B.R. Ambedkar, who could never be called a Hindu Nationalist, too made it clear that Veer Savarkar never advocated for the creation of a separate state for Muslims. He wrote, “Mr. Savarkar, on the other hand, insists that, although there are two nations in India, India shall not be divided into two parts, one for Muslims and the other for the Hindus; that the two nations shall dwell in one country and shall live under the mantle of one single constitution; that the constitution shall be such that the Hindu nation will be enabled to occupy a predominant position that is due to it and the Muslim nation made to live in the position of subordinate co-operation with the Hindu nation.”
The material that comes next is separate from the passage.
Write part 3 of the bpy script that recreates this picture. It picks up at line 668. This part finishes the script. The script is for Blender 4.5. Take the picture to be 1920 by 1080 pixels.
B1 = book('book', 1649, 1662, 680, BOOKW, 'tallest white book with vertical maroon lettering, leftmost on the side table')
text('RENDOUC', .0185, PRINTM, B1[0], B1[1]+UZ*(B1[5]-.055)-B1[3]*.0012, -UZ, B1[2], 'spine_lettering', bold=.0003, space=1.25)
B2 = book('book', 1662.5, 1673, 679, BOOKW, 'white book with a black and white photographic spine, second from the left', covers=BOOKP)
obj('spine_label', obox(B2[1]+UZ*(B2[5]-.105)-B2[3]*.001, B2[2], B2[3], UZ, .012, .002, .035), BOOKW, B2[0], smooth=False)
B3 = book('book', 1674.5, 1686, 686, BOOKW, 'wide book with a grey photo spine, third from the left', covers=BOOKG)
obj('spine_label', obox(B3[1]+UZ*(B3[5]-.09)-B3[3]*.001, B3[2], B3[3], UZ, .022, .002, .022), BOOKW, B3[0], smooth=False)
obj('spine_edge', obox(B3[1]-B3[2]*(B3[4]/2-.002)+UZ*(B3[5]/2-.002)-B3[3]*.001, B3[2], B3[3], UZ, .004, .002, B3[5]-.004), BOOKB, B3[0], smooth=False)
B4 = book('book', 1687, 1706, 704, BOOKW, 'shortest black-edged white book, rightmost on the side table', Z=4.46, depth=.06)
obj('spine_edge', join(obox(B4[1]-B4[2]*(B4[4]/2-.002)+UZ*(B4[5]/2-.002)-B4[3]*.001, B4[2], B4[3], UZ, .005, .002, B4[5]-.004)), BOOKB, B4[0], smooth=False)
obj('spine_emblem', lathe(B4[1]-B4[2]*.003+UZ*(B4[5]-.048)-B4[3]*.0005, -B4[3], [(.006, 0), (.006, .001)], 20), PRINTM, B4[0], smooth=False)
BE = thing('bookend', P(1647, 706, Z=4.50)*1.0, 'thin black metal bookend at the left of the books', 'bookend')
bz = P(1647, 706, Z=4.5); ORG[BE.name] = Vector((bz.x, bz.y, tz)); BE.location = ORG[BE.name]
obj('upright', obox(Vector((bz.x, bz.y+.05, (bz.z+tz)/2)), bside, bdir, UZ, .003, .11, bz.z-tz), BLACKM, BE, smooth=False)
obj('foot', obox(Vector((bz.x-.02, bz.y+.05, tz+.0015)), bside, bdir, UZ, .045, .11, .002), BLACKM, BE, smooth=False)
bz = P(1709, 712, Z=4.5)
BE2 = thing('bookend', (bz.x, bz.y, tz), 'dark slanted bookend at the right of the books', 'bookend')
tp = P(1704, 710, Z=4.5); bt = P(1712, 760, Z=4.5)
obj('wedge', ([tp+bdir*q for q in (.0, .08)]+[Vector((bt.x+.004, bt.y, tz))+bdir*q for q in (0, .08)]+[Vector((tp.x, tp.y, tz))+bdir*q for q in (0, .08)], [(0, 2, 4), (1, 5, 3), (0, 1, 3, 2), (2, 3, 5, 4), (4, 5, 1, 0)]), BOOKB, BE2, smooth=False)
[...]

Summarizing Savarkar’s views, Ambedkar continued, “In the struggle for political power between, the two nations the rule of the game which Mr Savarkar prescribes is to be one man one vote, be the man Hindu or Muslim. In his scheme, a Muslim is to have no advantage which a Hindu does not have. The minority is to be no justification for privilege and majority is to be no ground for a penalty. The State will guarantee the Muslims any defined measure of political power in the form of Muslim religion and Muslim culture. But the State will not guarantee secured seats in the Legislature or in the Administration and, if such guarantee is insisted upon by the Muslims, such guaranteed quota is not to exceed their proportion to the general population.”

Thus, quite clearly, when Savarkar acknowledges that Hindus and Muslims were part of separate nations, he was only conceding a point that was repeatedly being made by the Muslim elite class and not propagating or even supporting the two-nation theory. Amusingly enough, even Karl Marx, someone the secular-liberal intellectual fraternity is extremely fond of, has said that Muslims of any region form a different nation. He said as far back as in 1854, “The Koran and the Mussulman legislation emanating from it reduce the geography and ethnography of the various people to the simple and convenient distinction of two nations and of two countries; those of the Faithful and of the Infidels. The Infidel is “harby,” i.e. the enemy. Islamism proscribes the nation of the Infidels, constituting a state of permanent hostility between the Mussulman and the unbeliever.”

Therefore, to blame Veer Savarkar and the Hindu Mahasabha for the two-nation theory is a despicable sleight of hand by the senior leaders of the Congress party. However, accusing Hindus of crimes committed by Islamic fundamentalists is a sin that comes naturally to the party. It is similar to how the party propagated the Saffron Terror Myth to draw a false equivalence between Hindu Nationalists and Islamic Fundamentalists and went to great lengths to prove Hindus guilty of crimes they did not commit.